The mischief caused by 404.php template is not a problem for authentication, when I stumbled into Yahoo!'s Site Explorer. To claim your site, you were instructed to place a special file with special content under / of the site. This way, one GET will do and have no problem with customized 404 pages. The latter is pretty common in use for sites managed by a CMS (Content Management System) or blogging servers. I wonder how come the smart engineers at Google decide to do two GET instead...
Once I added the required file on my wordpress.org blog server's / and clicked to continue, the next page asked me to keep the file there for 24 hours, till Yahoo's bots take their sweet time to crawl, literally! To a sharp contrast, Google's webmaster tool authenticates site ownership real-time, and sucks in sitemaps real-time too!

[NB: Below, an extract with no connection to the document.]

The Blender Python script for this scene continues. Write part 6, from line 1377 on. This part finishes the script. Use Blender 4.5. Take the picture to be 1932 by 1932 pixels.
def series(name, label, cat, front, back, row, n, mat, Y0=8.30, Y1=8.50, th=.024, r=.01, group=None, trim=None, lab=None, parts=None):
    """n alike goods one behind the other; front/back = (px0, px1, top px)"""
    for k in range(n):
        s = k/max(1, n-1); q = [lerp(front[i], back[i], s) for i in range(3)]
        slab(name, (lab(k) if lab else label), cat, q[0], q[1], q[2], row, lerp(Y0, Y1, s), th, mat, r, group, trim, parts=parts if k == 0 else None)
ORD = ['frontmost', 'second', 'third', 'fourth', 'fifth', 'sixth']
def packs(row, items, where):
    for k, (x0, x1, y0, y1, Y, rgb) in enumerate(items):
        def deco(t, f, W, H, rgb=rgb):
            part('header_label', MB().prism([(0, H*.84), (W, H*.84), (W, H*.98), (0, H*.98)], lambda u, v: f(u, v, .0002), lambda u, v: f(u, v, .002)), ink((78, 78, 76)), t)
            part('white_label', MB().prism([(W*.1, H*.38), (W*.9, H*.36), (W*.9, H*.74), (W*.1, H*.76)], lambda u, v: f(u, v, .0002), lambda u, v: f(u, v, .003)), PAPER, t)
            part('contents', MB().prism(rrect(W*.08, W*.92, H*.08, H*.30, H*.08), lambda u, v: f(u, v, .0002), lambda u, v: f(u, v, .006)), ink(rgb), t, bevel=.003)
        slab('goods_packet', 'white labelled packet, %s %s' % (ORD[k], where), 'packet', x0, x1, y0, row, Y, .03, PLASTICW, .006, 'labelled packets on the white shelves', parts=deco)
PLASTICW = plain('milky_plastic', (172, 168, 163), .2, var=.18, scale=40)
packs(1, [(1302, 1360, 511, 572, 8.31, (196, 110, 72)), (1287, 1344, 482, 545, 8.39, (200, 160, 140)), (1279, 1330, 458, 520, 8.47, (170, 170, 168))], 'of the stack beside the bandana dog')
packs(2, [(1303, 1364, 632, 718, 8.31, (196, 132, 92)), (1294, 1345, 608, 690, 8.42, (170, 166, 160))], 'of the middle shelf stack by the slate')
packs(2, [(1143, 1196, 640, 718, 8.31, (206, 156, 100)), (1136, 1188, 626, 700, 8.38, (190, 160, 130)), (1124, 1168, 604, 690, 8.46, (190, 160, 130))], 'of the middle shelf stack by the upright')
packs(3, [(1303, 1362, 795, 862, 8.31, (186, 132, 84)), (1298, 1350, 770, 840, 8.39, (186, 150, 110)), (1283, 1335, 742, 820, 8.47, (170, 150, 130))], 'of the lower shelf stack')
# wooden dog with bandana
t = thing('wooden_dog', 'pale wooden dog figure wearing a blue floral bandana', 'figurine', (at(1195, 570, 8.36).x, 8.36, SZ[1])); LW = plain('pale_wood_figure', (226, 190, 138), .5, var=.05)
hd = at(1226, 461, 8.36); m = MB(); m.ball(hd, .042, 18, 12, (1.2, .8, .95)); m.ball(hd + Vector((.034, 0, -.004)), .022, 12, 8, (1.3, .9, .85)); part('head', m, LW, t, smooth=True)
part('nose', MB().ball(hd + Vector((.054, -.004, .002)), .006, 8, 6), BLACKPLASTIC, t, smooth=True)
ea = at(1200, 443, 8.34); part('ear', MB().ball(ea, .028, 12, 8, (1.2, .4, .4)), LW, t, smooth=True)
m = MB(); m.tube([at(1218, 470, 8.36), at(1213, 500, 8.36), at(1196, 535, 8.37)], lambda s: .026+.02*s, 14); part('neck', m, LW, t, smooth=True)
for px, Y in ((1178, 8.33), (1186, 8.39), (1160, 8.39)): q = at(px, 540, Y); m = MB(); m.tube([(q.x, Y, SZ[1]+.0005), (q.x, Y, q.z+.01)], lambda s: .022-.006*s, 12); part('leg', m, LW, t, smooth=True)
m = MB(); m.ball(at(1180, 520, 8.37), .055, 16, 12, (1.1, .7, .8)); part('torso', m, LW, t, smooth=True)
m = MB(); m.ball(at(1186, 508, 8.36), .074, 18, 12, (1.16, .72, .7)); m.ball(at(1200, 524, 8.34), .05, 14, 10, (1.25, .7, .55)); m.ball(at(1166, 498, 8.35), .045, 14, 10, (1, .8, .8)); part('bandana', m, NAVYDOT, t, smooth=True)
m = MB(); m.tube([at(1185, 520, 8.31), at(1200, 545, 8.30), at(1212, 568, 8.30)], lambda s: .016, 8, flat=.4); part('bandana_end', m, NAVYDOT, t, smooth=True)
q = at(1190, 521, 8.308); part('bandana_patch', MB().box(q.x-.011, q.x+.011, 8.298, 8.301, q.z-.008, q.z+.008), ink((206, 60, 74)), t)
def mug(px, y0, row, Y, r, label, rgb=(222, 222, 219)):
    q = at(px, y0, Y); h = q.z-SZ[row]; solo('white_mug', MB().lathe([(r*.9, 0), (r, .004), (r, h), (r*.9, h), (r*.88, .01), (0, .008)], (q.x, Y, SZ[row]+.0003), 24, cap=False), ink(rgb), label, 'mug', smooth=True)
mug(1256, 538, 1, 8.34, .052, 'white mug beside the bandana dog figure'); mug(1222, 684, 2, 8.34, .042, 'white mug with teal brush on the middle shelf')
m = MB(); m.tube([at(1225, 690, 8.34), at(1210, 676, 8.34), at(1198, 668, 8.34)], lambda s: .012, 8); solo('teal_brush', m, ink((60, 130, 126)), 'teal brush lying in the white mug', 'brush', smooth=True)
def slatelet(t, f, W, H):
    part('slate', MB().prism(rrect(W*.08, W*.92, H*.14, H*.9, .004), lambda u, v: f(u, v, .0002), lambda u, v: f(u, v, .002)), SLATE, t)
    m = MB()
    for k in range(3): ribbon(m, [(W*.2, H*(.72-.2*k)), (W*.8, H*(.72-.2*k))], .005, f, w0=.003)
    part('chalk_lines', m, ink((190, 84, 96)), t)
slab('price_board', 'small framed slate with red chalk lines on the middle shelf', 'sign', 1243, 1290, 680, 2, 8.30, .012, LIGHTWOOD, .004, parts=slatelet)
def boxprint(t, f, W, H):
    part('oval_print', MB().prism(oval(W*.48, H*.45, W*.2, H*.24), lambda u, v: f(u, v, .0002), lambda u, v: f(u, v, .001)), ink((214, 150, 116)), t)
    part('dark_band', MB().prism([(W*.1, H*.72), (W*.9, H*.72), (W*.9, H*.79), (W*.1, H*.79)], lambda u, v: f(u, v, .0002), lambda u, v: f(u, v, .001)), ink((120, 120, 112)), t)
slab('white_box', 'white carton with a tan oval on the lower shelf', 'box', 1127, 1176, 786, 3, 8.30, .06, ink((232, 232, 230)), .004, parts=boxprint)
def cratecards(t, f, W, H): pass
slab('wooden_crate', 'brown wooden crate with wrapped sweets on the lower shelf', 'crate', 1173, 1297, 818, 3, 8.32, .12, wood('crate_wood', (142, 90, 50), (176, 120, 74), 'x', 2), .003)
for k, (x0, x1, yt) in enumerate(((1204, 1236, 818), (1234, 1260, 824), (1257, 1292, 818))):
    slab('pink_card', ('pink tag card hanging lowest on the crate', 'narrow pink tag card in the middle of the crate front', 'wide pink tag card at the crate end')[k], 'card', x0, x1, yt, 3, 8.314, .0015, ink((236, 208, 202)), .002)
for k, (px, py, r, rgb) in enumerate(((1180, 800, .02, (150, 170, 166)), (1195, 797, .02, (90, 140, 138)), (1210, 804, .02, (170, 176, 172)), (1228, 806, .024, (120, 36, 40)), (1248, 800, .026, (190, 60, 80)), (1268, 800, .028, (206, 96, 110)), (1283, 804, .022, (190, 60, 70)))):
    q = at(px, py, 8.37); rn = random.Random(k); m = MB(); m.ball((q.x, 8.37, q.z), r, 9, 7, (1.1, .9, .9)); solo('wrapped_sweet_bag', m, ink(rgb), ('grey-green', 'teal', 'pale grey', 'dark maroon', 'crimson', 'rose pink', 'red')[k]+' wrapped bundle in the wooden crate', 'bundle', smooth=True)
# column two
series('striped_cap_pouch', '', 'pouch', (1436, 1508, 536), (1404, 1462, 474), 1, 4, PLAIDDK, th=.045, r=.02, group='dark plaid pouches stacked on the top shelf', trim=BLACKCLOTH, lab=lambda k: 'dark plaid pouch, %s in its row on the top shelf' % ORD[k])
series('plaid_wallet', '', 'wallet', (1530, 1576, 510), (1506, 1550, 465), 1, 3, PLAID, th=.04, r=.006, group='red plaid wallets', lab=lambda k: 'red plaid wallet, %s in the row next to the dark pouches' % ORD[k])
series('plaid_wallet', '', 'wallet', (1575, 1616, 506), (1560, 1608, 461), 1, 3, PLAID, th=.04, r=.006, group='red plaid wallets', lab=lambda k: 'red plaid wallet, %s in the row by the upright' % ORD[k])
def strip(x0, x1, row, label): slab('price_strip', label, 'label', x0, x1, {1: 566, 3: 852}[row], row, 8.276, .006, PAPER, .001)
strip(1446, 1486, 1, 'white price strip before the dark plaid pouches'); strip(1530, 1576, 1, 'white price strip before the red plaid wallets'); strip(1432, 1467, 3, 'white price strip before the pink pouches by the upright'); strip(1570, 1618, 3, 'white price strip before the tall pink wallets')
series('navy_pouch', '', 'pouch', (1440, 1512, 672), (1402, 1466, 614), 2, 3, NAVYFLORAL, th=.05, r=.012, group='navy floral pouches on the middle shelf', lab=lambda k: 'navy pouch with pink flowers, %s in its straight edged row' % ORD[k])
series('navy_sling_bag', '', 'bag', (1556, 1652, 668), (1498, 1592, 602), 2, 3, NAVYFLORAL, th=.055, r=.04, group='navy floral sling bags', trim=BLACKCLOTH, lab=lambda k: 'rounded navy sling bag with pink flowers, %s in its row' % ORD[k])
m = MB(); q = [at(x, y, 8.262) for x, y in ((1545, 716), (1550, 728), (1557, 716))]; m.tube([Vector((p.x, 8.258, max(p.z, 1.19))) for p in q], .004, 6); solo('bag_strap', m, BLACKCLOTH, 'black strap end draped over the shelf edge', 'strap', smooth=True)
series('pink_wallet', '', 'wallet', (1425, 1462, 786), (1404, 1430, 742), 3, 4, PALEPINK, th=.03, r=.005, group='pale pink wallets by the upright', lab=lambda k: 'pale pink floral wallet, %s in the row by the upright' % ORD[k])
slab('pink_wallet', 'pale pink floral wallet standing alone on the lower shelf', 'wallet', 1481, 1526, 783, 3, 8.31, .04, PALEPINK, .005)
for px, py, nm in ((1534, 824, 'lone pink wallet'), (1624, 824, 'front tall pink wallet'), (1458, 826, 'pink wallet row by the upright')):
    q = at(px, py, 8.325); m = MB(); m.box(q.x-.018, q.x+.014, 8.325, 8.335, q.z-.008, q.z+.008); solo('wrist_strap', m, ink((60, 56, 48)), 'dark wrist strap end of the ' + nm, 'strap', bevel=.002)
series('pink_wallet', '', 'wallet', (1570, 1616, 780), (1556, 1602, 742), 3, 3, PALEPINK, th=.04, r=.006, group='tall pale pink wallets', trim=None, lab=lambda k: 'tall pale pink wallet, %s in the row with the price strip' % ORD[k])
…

Placing a special file under / is the only way to authenticate your ownership on Yahoo Site Explorer. For millions of hosted sites (blogs or otherwise) whereas content owners don't have access to the /, they'd be out of luck. For now, at least. Hopefully when Yahoo! Site Explorer comes out of beta, they'd come up with a way to authenticate sites whose content owner have content-level access (META tokens, maybe?) instead of file-level access.
In comparison with Google's web master tools, Yahoo's site explorer is so spartan right now. Its own blog hasn't been updated for a few months now. I guess it is real beta then.